Mike McCurry
Mike McCurry is a principal at Public Strategies Washington, Inc., where he provides counsel on communications strategies and management to corporate and non-profit clients.
McCurry is a veteran political strategist and spokesperson with 30 years experience in Washington D.C. McCurry served in the White House as press secretary to President Bill Clinton (1995-1998). He also served as spokesman for the Department of State (1993-1995) and director of communications for the Democratic National Committee (1988-1990). McCurry also held leadership roles in several national campaigns: for the vice presidential campaign of Senator Lloyd M. Bentsen (1988), and the presidential campaigns of Senator John Glenn (1984), Governor Bruce Babbitt (1988), Senator Bob Kerrey (1992), and Senator John Kerry (2004).
McCurry began his career in the United States Senate, working as press secretary to the Senate Committee on Labor and Human Resources and to the committee’s chairman, Senator Harrison A. Williams, Jr. (1976-1981). He also served as press secretary to Senator Daniel Patrick Moynihan (1981-1983).
McCurry serves on boards or advisory councils for the Commission on Presidential Debates, Share Our Strength, ONE Vote ’08, the Center for International Private Enterprise, Bread for the World, the Junior Statesmen Foundation, the Children’s Scholarship Fund, the Wesley Theological Seminary, and the Woodrow Wilson School of Public and International Affairs at Princeton University. He is also a Senior Adviser to Grassroots Enterprise Inc, a firm specializing in Internet-based strategies for citizen mobilization.

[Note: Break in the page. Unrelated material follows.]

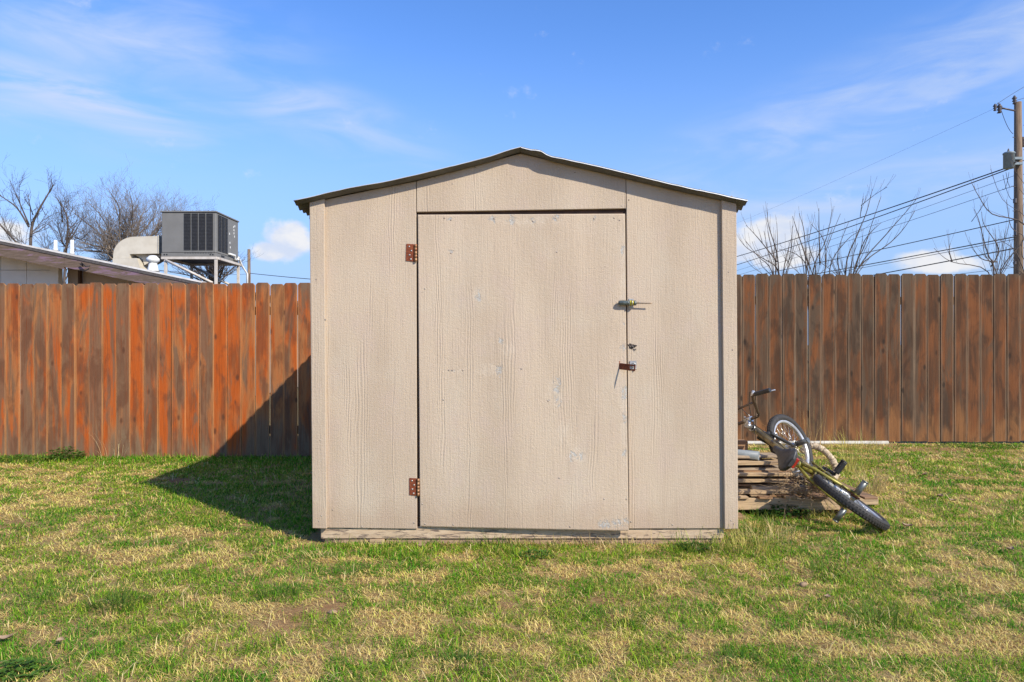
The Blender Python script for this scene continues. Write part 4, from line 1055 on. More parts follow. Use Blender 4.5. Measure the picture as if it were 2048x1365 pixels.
# grass tufts that can be told apart
def tuftobj(name, c, n, spread, Lr, colr, label, cat, seed, lean=.5, wd=.0028, group=None, mat='straw_blade'):
    rg = np.random.default_rng(seed); r_ = spread * np.sqrt(rg.random(n)); a = rg.random(n) * 2 * PI
    x = r_ * np.cos(a); y = r_ * np.sin(a) * .8; L = rg.uniform(Lr[0], Lr[1], n); ln = np.clip(rg.normal(lean, .25, n), .02, 1.35); az = a + rg.normal(0, .6, n)
    col = np.array(colr) * rg.uniform(.7, 1.25, (n, 1)); segs = 5; V = []; Fc = []
    for i in range(n):
        d = np.array([math.cos(az[i]), math.sin(az[i]), 0]); s = np.array([-d[1], d[0], 0]); p = np.array([x[i], y[i], 0.0]); ang = ln[i] * .4; b0 = len(V)
        for k in range(segs + 1):
            w_ = wd * (1 - (k / segs) ** 1.6) / 2 + .0002; V.append(p - s * w_); V.append(p + s * w_)
            p = p + (d * math.sin(ang) + np.array([0, 0, math.cos(ang)])) * L[i] / segs; ang += ln[i] * .35
            p[2] = max(p[2], .004)
        for k in range(segs): q = b0 + 2 * k; Fc += [(q, q + 1, q + 3), (q, q + 3, q + 2)]
    o = npmesh(name, np.array(V), np.array(Fc), mat, np.repeat(col, 2 * (segs + 1), axis=0))
    o.location = (c[0], c[1], gzf(*c) - .006); tag(o, label, cat, group); return o
DRY = (.54, .42, .18); YEL = (.48, .42, .10); GRN = (.13, .21, .03)
tuftobj('dry_grass_tuft', gpt(1745, 985), 120, .10, (.14, .34), DRY, 'tall pale dry grass tuft right of the rear bicycle wheel', 'grass tuft', 1, .55)
tuftobj('dry_grass_tuft', gpt(1700, 945), 110, .14, (.16, .34), YEL, 'yellow tall grass clump behind the pedal, right of the coil', 'grass tuft', 2, .5)
tuftobj('dry_grass_tuft', gpt(1795, 1030), 60, .09, (.06, .16), DRY, 'low straw tuft just right of the tyre touching the grass', 'grass tuft', 3, .8)
tuftobj('dry_grass_tuft', (P(1705, 900, 7.2).x, 7.2), 130, .26, (.10, .26), YEL, 'yellow grass clump at the white pipe behind the bicycle', 'grass tuft', 4, .5)
tuftobj('dry_grass_tuft', (P(1630, 880, 7.5).x, 7.52), 26, .12, (.25, .62), (.55, .38, .16), 'thin tall dry stalks in front of the brown fence above the wheel', 'grass tuft', 5, .22)
tuftobj('dry_grass_tuft', (P(1560, 880, 7.5).x, 7.50), 20, .10, (.15, .42), (.50, .36, .16), 'few dry stalks against the brown fence left of the front wheel', 'grass tuft', 15, .25)
tuftobj('dry_grass_tuft', (P(228, 915, 7.22).x, 7.22), 16, .12, (.12, .36), (.58, .46, .24), 'dry seed stalks standing before the orange fence', 'grass tuft', 6, .35)
tuftobj('dry_grass_tuft', gpt(1040, 1092), 45, .07, (.05, .13), DRY, 'short straw tuft against the shed sill below the door middle', 'grass tuft', 7, .5)
tuftobj('dry_grass_tuft', gpt(1185, 1092), 60, .08, (.05, .12), (.56, .42, .2), 'tan straw tuft below the right part of the door', 'grass tuft', 8, .5)
tuftobj('dry_grass_tuft', gpt(1420, 1098), 50, .12, (.06, .20), DRY, 'arching straw tuft at the right corner of the shed sill', 'grass tuft', 9, .8)
tuftobj('green_grass_tuft', gpt(990, 1090), 60, .09, (.05, .12), GRN, 'green tuft growing against the shed sill left of the straw tuft', 'grass tuft', 10, .4, mat='grass_blade')
tuftobj('green_grass_tuft', gpt(1510, 1062), 160, .16, (.05, .16), (.17, .25, .035), 'bright green tuft at the right foot of the shed', 'grass tuft', 11, .55, mat='grass_blade')
tuftobj('green_grass_tuft', gpt(235, 1215), 220, .12, (.05, .12), GRN, 'fuller green tuft in the lawn left of the shed', 'grass tuft', 12, .6, mat='grass_blade')
tuftobj('green_grass_tuft', gpt(560, 1195), 130, .09, (.04, .09), GRN, 'round green tuft beside the bare reddish soil', 'grass tuft', 13, .6, mat='grass_blade')
tuftobj('green_grass_tuft', gpt(1760, 1245), 180, .13, (.04, .10), GRN, 'dense green tuft in the lawn right of the shed', 'grass tuft', 14, .6, mat='grass_blade')
rt = random.Random(77)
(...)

McCurry received his Bachelor of Arts from Princeton University in 1976 and a Master of Arts from Georgetown University in 1985.
Christopher Wolf
MSNBC calls Christopher Wolf “a pioneer in Internet law.” And, indeed, Chris was involved in the earliest matters involving the Internet, helping to make new law for new technologies. He was trial counsel for the old MCI in a three-month-long jury trial involving a failed joint venture for Internet-related equipment, where MCI won a complete victory. He represented The Washington Post in a high-profile challenge to reporters’ use of the Internet, winning summary judgment. He represented the recording industry in the first successful lawsuits against online piracy. And he was among the first lawyers to litigate domain name disputes, jurisdictional issues and the limits to online and e-mail marketing. A more recent case involved a trademark law challenge to the use of Google “adwords” for marketing purposes.
As the Internet matured, and personal privacy became an issue, Chris also was among the first to be involved in the new field of electronic privacy law. One notable case was the one in which Chris successfully challenged the U.S. Navy in federal court under the Electronic Communications Privacy Act for their improper contact with AOL. Today, he is called upon for advice, counsel and representation on privacy law matters including those under EU and foreign law, as well as federal statutes (such as COPPA and Gramm-Leach-Bliley) and the growing body of state law, especially in California. He has served as counsel for each of the U.S. airlines accused of privacy law violations arising from their cooperation on security matters. Indicative of his standing as one of the country’s leading Internet lawyers are the many opportunities Chris has had to speak and write on Internet and privacy law, including at Harvard and Stanford Law Schools, as an adjunct professor at the Washington & Lee University School of Law, on CLE panels such as PLI Institutes, at the Brookings Institution, at the Second Circuit Judicial Conference, at the Bar Association of the City of New York, and at international conferences in Sweden, France and Israel. Chris also is a regular commentator on NBC, CNN and MSNBC.
Chris is a 1980 magna cum laude, Order of the Coif graduate of the law school at Washington & Lee University, where he served on Law Review and was a Teaching Fellow. He graduated in 1976 cum laude from Bowdoin College and was a General Course participant at the London School of Economics & Political Science. He clerked for U.S. District Judge Aubrey E. Robinson, Jr. in Washington, DC.
His community leadership includes service as Chair of the Washington, DC Governing Board of the Anti-Defamation League and service on the national ADL Executive Committee; President of the Board of Food & Friends, a social service agency; and longtime membership on the Board of the National Symphony Orchestra. Chris is a member of the Cosmos Club in Washington.